En guise de conclusion
Selon Pierre Montebello, pour Deleuze, « le cinéma est une manière de faire un univers » [19]. L’univers fellinien n’est certes pas UN univers, mais une pluralité de scènes reliées par le mouvement de travelling avant dans la profondeur, qui sont comme des salles de spectacles ou les pièces d’un musée, autonomes mais pourtant attachées par le même élan. L’extraction du vivant tapi dans un souvenir ou imaginé à partir d’un souvenir est le résultat de l’association entre une question obsédante et un mouvement de film particulier : la question est littéralement incrustée dans ce travelling rapide, par exemple celui qui permet à la princesse de retrouver ses réceptions d’antan. Les idées, dit Deleuze lors de la conférence à la FEMIS, sont « engagées dans tel ou tel mode d’expression, et inséparables du mode d’expression. Si bien qu’on ne peut pas dire : j’ai une idée en général » [20]. Le cinéma comme l’entend le réalisateur italien notamment dans Roma, devient une faculté capable de dégager un spectacle vivant de l’expérience quotidienne.
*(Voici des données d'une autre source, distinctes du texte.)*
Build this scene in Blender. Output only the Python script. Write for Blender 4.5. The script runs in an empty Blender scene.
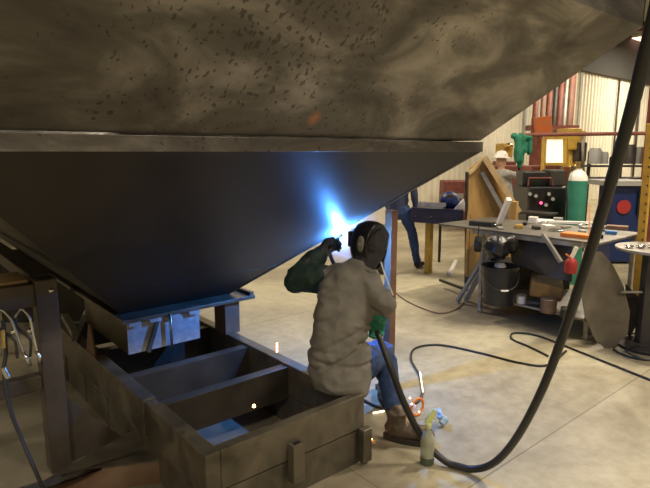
import bpy, bmesh, math, random
from math import sin, cos, pi, radians, atan, atan2, sqrt
from mathutils import Vector, Matrix, noise
random.seed(7)
C = bpy.context.scene.collection
V3 = Vector

# ------------------------------------------------------------------ camera
F, CX, CY, H = 545., 325., 244., 1.70
PITCH = atan(92/545.)
YAW = radians(50)                     # the steel work runs along world X / Y
cam = bpy.data.cameras.new('camera')
cam.sensor_width = 36; cam.lens = F*36/650; cam.clip_start = .05; cam.clip_end = 200
co = bpy.data.objects.new('camera', cam); C.objects.link(co)
co.location = (0, 0, H); co.rotation_euler = (pi/2-PITCH, 0, YAW-pi/2)
bpy.context.scene.camera = co
FW = V3((cos(YAW), sin(YAW), 0)); RT = V3((sin(YAW), -cos(YAW), 0))
def _ray(px, py):
    a = (px-CX)/F; b = -(py-CY)/F; c, s = cos(PITCH), sin(PITCH)
    return RT*a + FW*(c+b*s) + V3((0, 0, -s+b*c))
def P(px, py, z=0.):                  # where the sight line meets a level plane
    r = _ray(px, py); return V3((0, 0, H)) + r*((z-H)/r.z)
def D(px, py, d):                     # where it reaches forward distance d
    r = _ray(px, py); return V3((0, 0, H)) + r*(d/r.dot(FW))

# ------------------------------------------------------------------ materials
def mat(name, col, rough=.6, metal=0., noise_scale=0, col2=None, mix=.5, bump=0., bscale=None, trans=0., emit=None, estr=0., detail=6., dist=0., coat=0., stretch=None, rvar=0.):
    m = bpy.data.materials.new(name); m.use_nodes = True
    nt = m.node_tree; b = nt.nodes['Principled BSDF']
    b.inputs['Base Color'].default_value = (*col, 1); b.inputs['Roughness'].default_value = rough
    b.inputs['Metallic'].default_value = metal
    if coat: b.inputs['Coat Weight'].default_value = coat
    if trans: b.inputs['Transmission Weight'].default_value = trans
    if emit: b.inputs['Emission Color'].default_value = (*emit, 1); b.inputs['Emission Strength'].default_value = estr
    if noise_scale:
        tc = nt.nodes.new('ShaderNodeTexCoord'); src = tc.outputs['Object']
        if stretch:
            mp = nt.nodes.new('ShaderNodeMapping'); mp.inputs['Scale'].default_value = stretch
            nt.links.new(src, mp.inputs['Vector']); src = mp.outputs['Vector']
        n = nt.nodes.new('ShaderNodeTexNoise'); n.inputs['Scale'].default_value = noise_scale
        n.inputs['Detail'].default_value = detail; n.inputs['Distortion'].default_value = dist
        nt.links.new(src, n.inputs['Vector'])
        r = nt.nodes.new('ShaderNodeValToRGB')
        r.color_ramp.elements[0].position = .5-.5*mix+.1; r.color_ramp.elements[1].position = .5+.5*mix-.1
        r.color_ramp.elements[0].color = (*col, 1); r.color_ramp.elements[1].color = (*(col2 or col), 1)
        nt.links.new(n.outputs['Fac'], r.inputs['Fac']); nt.links.new(r.outputs['Color'], b.inputs['Base Color'])
        if rvar:
            mr = nt.nodes.new('ShaderNodeMapRange'); mr.inputs['From Min'].default_value = .3; mr.inputs['From Max'].default_value = .7
            mr.inputs['To Min'].default_value = rough-rvar; mr.inputs['To Max'].default_value = rough+rvar
            nt.links.new(n.outputs['Fac'], mr.inputs['Value']); nt.links.new(mr.outputs['Result'], b.inputs['Roughness'])
        if bump:
            n2 = nt.nodes.new('ShaderNodeTexNoise'); n2.inputs['Scale'].default_value = bscale or noise_scale*3
            nt.links.new(src, n2.inputs['Vector'])
            bp = nt.nodes.new('ShaderNodeBump'); bp.inputs['Strength'].default_value = bump; bp.inputs['Distance'].default_value = .01
            nt.links.new(n2.outputs['Fac'], bp.inputs['Height']); nt.links.new(bp.outputs['Normal'], b.inputs['Normal'])
    return m

def steel_plate_mat():
    m = mat('mill_scale_plate', (.2, .18, .15), .42, .65)
    nt = m.node_tree; b = nt.nodes['Principled BSDF']; N = nt.nodes.new; L = nt.links.new
    tc = N('ShaderNodeTexCoord')
    def mp(scale, rot=(0, 0, 0)):
        q = N('ShaderNodeMapping'); q.inputs['Scale'].default_value = scale; q.inputs['Rotation'].default_value = rot
        L(tc.outputs['Object'], q.inputs['Vector']); return q.outputs['Vector']
    sw = N('ShaderNodeTexNoise'); sw.inputs['Scale'].default_value = 1.9; sw.inputs['Detail'].default_value = 10; sw.inputs['Distortion'].default_value = .7
    sw.inputs['Roughness'].default_value = .58
    L(mp((1, 1.2, 2.4), (.3, .7, .3)), sw.inputs['Vector'])
    r = N('ShaderNodeValToRGB'); e = r.color_ramp.elements
    e[0].position = .32; e[0].color = (.070, .064, .060, 1); e[1].position = .70; e[1].color = (.34, .32, .295, 1)
    e2 = r.color_ramp.elements.new(.5); e2.color = (.14, .13, .118, 1)
    L(sw.outputs['Fac'], r.inputs['Fac'])
    # dark drips and spots of scale, denser in one patch
    vo = N('ShaderNodeTexVoronoi'); vo.inputs['Scale'].default_value = 36; wn = N('ShaderNodeTexNoise'); wn.inputs['Scale'].default_value = 22; wn.inputs['Detail'].default_value = 3; L(tc.outputs['Object'], wn.inputs['Vector'])
    wa = N('ShaderNodeVectorMath'); wa.operation = 'MULTIPLY_ADD'; wa.inputs[1].default_value = (.06, .06, .06); L(wn.outputs['Color'], wa.inputs[0]); L(mp((1.0, 1.0, .5), (.2, .5, 0)), wa.inputs[2]); L(wa.outputs['Vector'], vo.inputs['Vector'])
    vo.inputs['Randomness'].default_value = 1
    dn = N('ShaderNodeTexNoise'); dn.inputs['Scale'].default_value = 60; dn.inputs['Detail'].default_value = 4; L(tc.outputs['Object'], dn.inputs['Vector'])
    big = N('ShaderNodeTexNoise'); big.inputs['Scale'].default_value = 3.2; big.inputs['Detail'].default_value = 2; L(tc.outputs['Object'], big.inputs['Vector'])
    dist = N('ShaderNodeVectorMath'); dist.operation = 'DISTANCE'; dist.inputs[1].default_value = (1.25, 1.55, 2.15)
    L(tc.outputs['Object'], dist.inputs[0])
    rad = N('ShaderNodeMapRange'); rad.inputs['From Min'].default_value = .25; rad.inputs['From Max'].default_value = 1.25
    rad.inputs['To Min'].default_value = .36; rad.inputs['To Max'].default_value = .12; L(dist.outputs['Value'], rad.inputs['Value'])
    a1 = N('ShaderNodeMath'); a1.operation = 'MULTIPLY_ADD'; a1.inputs[1].default_value = .6; L(dn.outputs['Fac'], a1.inputs[0]); L(vo.outputs['Distance'], a1.inputs[2])
    a2 = N('ShaderNodeMath'); a2.operation = 'MULTIPLY_ADD'; a2.inputs[1].default_value = .45; L(big.outputs['Fac'], a2.inputs[0]); L(rad.outputs['Result'], a2.inputs[2])
    cmp_ = N('ShaderNodeMath'); cmp_.operation = 'SUBTRACT'; L(a2.outputs[0], cmp_.inputs[0]); L(a1.outputs[0], cmp_.inputs[1])
    sm = N('ShaderNodeMapRange'); sm.inputs['From Min'].default_value = -.04; sm.inputs['From Max'].default_value = .05; L(cmp_.outputs[0], sm.inputs['Value'])
    mx = N('ShaderNodeMixRGB'); mx.inputs[2].default_value = (.05, .042, .035, 1)
    mu = N('ShaderNodeMath'); mu.operation = 'MULTIPLY'; mu.inputs[1].default_value = .72; L(sm.outputs['Result'], mu.inputs[0])
    L(mu.outputs[0], mx.inputs[0]); L(r.outputs['Color'], mx.inputs[1])
    # a small warm reflection near the seam, painted into the plate colour
    d2 = N('ShaderNodeVectorMath'); d2.operation = 'DISTANCE'; c = P(316, 122, 1.84)
    mq = N('ShaderNodeMapping'); mq.inputs['Scale'].default_value = (1, 1, .5); L(tc.outputs['Object'], mq.inputs['Vector'])
    t = (GLINTPT[0], GLINTPT[1], GLINTPT[2]*.5); d2.inputs[1].default_value = t; L(mq.outputs['Vector'], d2.inputs[0])
    s2 = N('ShaderNodeMapRange'); s2.inputs['From Min'].default_value = .038; s2.inputs['From Max'].default_value = .008; L(d2.outputs['Value'], s2.inputs['Value'])
    s3 = N('ShaderNodeMath'); s3.operation = 'MULTIPLY'; L(s2.outputs['Result'], s3.inputs[0]); L(sw.outputs['Fac'], s3.inputs[1])
    m3 = N('ShaderNodeMixRGB'); m3.inputs[2].default_value = (.62, .22, .07, 1); L(s3.outputs[0], m3.inputs[0]); L(mx.outputs[0], m3.inputs[1])
    L(m3.outputs[0], b.inputs['Base Color'])
    rr = N('ShaderNodeMapRange'); rr.inputs['From Min'].default_value = .3; rr.inputs['From Max'].default_value = .7; rr.inputs['To Min'].default_value = .52; rr.inputs['To Max'].default_value = .36
    L(sw.outputs['Fac'], rr.inputs['Value']); L(rr.outputs['Result'], b.inputs['Roughness'])
    return m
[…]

Elle permet à Fellini de retrouver cet état d’enfance, dont lui-même parlait de la manière suivante :
Un gosse arrive à l’école à un âge où la frontière entre imagination et réalité, entre le monde de la conscience, qui en est tout juste à ses débuts, et le monde bien plus vaste de l’irrationnel, du rêve, de la communication profonde, est une frontière des plus minces, une membrane sans guère d’épaisseur et à travers laquelle passe une respiration poreuse : il s’y produit des échanges, des osmoses, des infiltrations subites [21].
Le montage temps fellinien articulé autour du travelling avant vers la profondeur constitue une clé d’accès à ce monde perdu de l’enfance.
[16] Ibid.
[17] J. Collet, La Création selon Fellini, Paris, José Corti, 1990, p. 176.
[18] F. Fellini et G. Grazani, Fellini par Fellini, Paris, Calmann-Lévy, 1984 [1983], p. 33.
[19] P. Montebello, Deleuze philosophie et cinéma, Paris, Vrin, 2008, p. 27.
[20] Gilles Deleuze, « Qu’est-ce que l’acte de création », Conférence à la FEMIS, 1987 (consulté le 13 février 2016).
[21] F. Fellini et G. Grazini, Fellini par Fellini, op. cit., p. 33.